November 13, 2006

Strip mining for birds

NOV. 12, CEDAR CREEK, mostly sunny, 40—Good thing birding is fun. Four hours wandering around woods and ponds next to the Boone-Callaway county-line creek produced a nice selection of 25 or so resident birds, but nothing new for the year.

The property my birding friend Donna took me to is reclaimed strip-mine land; Missouri was once a leading coal producer. Even years later, barren soil marks the heaped-up mine spoils.

On this second day of deer-hunting season, we wore blaze orange to affirm our humanness. Partway through the morning we started hearing shots nearby, which soon became an unending fusillade. For a while we couldn't understand what was happening. Hunters gone mad? Since it was doubtful the deer had spent the summer stockpiling their own firearms to fight back, we decided there must be a neighboring gun range.

For me the day's highlight—besides our decision not to row across a deep, frigid pond in a rowboat of unknown seaworthiness—was a dozen or more sleek cedar waxwings flocking around a cedar tree.

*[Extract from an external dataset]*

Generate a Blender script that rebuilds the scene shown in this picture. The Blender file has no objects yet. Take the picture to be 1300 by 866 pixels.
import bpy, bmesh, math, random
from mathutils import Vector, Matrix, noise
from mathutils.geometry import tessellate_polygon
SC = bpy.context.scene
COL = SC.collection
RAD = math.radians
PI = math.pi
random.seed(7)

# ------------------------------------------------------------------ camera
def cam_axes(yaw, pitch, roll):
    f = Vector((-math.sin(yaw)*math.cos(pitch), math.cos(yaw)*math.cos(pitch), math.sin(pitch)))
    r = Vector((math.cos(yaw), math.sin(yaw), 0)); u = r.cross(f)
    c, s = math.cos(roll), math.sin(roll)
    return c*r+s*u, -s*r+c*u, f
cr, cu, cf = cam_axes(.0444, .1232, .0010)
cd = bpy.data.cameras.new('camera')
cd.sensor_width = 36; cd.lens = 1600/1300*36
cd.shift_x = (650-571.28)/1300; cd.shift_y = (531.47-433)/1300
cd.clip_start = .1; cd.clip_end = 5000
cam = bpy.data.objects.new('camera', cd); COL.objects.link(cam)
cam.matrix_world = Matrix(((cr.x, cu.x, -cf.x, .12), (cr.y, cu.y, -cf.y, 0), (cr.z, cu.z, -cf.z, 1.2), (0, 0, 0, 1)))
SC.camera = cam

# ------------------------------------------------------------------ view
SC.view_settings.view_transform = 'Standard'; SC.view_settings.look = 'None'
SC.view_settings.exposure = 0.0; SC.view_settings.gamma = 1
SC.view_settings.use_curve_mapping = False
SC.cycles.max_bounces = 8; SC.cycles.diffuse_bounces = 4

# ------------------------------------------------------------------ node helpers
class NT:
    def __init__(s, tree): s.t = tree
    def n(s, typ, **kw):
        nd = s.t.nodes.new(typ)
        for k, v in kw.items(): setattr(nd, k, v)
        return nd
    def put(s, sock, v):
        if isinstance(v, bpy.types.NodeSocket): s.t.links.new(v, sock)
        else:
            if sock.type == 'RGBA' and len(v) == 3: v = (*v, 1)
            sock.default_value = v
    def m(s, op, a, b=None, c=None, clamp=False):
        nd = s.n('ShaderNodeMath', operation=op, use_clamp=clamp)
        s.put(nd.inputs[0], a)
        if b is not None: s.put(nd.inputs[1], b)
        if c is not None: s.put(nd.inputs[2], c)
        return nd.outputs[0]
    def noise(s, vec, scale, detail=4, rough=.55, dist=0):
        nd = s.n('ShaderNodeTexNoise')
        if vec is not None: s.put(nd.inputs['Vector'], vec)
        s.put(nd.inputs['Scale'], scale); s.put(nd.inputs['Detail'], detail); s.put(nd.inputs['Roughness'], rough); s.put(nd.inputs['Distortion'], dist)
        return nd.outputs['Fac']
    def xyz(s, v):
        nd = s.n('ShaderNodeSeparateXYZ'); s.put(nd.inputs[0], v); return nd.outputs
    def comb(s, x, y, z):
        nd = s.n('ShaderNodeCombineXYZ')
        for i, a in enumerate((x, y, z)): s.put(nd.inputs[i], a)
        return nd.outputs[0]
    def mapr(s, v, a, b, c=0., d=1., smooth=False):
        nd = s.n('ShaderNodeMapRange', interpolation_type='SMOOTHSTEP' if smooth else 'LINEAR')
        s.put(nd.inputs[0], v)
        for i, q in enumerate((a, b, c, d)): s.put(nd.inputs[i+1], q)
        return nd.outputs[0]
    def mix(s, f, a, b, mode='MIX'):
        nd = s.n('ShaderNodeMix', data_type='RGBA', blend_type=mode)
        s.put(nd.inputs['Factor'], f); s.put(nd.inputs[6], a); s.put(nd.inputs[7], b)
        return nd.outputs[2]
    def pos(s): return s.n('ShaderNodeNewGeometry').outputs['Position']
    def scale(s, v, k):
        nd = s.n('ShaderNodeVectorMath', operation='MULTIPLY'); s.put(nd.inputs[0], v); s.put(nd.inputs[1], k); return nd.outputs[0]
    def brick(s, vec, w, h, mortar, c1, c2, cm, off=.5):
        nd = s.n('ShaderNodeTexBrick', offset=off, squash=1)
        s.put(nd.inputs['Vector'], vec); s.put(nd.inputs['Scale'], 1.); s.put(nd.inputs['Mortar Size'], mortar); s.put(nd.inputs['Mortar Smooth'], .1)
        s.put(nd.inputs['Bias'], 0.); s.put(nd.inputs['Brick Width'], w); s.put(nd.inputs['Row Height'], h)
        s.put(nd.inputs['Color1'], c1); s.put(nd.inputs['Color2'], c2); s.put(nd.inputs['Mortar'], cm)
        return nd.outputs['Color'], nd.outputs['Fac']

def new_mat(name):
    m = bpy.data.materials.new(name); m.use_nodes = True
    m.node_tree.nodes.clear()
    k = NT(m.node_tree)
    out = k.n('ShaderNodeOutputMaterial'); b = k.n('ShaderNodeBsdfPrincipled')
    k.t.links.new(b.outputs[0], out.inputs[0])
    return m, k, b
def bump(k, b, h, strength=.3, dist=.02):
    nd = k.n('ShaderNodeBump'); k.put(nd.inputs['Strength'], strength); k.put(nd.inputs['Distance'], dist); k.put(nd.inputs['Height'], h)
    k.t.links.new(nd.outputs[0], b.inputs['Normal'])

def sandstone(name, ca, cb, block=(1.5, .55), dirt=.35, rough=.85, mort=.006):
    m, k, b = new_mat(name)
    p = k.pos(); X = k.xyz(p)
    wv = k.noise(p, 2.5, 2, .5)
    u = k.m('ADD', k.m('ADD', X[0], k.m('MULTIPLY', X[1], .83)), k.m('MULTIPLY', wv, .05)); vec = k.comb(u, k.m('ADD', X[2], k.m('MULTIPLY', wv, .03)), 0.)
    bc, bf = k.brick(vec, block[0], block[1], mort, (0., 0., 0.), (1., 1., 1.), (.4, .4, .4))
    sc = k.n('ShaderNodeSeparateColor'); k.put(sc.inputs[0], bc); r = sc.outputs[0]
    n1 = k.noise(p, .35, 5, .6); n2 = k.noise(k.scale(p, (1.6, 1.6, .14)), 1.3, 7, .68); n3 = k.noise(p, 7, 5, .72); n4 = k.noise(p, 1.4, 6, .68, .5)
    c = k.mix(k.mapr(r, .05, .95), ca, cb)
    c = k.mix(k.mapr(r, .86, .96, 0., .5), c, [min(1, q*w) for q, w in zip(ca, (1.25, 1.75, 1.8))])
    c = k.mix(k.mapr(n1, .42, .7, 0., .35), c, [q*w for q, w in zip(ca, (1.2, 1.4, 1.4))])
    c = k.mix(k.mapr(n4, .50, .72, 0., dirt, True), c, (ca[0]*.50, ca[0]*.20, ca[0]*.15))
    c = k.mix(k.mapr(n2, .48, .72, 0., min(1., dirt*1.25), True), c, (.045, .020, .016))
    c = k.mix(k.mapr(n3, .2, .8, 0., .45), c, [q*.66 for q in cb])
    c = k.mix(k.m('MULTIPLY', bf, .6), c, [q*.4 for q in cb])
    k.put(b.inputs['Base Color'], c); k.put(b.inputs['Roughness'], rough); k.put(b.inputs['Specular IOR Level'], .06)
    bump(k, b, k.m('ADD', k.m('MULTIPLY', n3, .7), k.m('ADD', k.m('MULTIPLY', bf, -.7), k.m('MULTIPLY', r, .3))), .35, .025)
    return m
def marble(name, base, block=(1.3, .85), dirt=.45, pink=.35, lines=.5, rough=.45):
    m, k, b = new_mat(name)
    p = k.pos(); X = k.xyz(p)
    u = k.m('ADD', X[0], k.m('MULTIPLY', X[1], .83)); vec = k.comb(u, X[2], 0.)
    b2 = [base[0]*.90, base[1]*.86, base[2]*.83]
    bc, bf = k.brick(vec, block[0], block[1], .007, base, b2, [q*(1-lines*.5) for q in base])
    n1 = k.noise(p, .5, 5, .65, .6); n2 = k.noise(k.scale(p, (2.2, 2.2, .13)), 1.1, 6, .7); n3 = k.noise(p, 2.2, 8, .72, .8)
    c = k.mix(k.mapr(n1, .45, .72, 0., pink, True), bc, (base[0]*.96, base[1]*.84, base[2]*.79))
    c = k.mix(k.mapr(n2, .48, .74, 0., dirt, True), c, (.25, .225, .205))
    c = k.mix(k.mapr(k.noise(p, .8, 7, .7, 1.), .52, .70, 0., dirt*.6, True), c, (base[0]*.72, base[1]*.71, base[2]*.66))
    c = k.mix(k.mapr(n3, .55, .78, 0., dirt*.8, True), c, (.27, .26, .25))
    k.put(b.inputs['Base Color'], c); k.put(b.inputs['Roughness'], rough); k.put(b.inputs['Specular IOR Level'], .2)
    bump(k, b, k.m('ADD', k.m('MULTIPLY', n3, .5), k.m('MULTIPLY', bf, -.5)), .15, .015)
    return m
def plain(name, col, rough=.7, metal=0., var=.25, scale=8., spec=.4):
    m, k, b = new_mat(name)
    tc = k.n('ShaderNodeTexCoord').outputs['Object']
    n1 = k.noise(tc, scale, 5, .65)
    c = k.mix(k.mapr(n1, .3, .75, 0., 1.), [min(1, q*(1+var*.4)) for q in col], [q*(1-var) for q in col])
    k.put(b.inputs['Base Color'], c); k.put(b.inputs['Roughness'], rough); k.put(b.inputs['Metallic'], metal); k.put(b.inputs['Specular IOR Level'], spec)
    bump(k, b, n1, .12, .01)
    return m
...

Donna also told me news I'd missed on my bicycle trip: ivory-billed woodpeckers may have made a second astonishing reappearance, this time in Florida.

November 05, 2006

Uncommon merganser

NOV. 5, EAGLE BLUFFS, cloudy, 55—For over an hour I worked my spotting scope back and forth over ducks in two ponds at Eagle Bluffs. For a little while, at a distance and in dull light, I thought I had a common merganser, and came dangerously close to a wrong ID because I wanted no. 180.

During my duck scan I saw an osprey, just two weeks after seeing my first of the year. It flew to a high perch in trees between the duck ponds and Missouri River. Before the osprey could settle in, a red-tailed hawk banked in hard and forced it to another tree. Yet the osprey is the bigger bird. Maybe its fish diet is no match for the red meat of the redtail.

... by bird

179 ruddy duck

On a quick-stop bird outing to a pond near the university's research farm I spotted a few ruddy ducks among a modest but diverse waterfowl group of mallards, ring-necked ducks, gadwalls, shovelers, pintails, lesser scaup, green-winged teal, and coots. Thirty minutes for a new species is an excellent cost-benefit ratio this time of year.

Bird...

178 trumpeter swan

During a working day near the Missouri-Mississippi river confluence, we drove past Riverlands Migratory Bird Sanctuary and saw a small group of swans. Bill shape and color are all-important in swan I.D. Luckily the birds were close enough that even without binoculars I could memorize the bill particulars and confirm the trumpeter at home.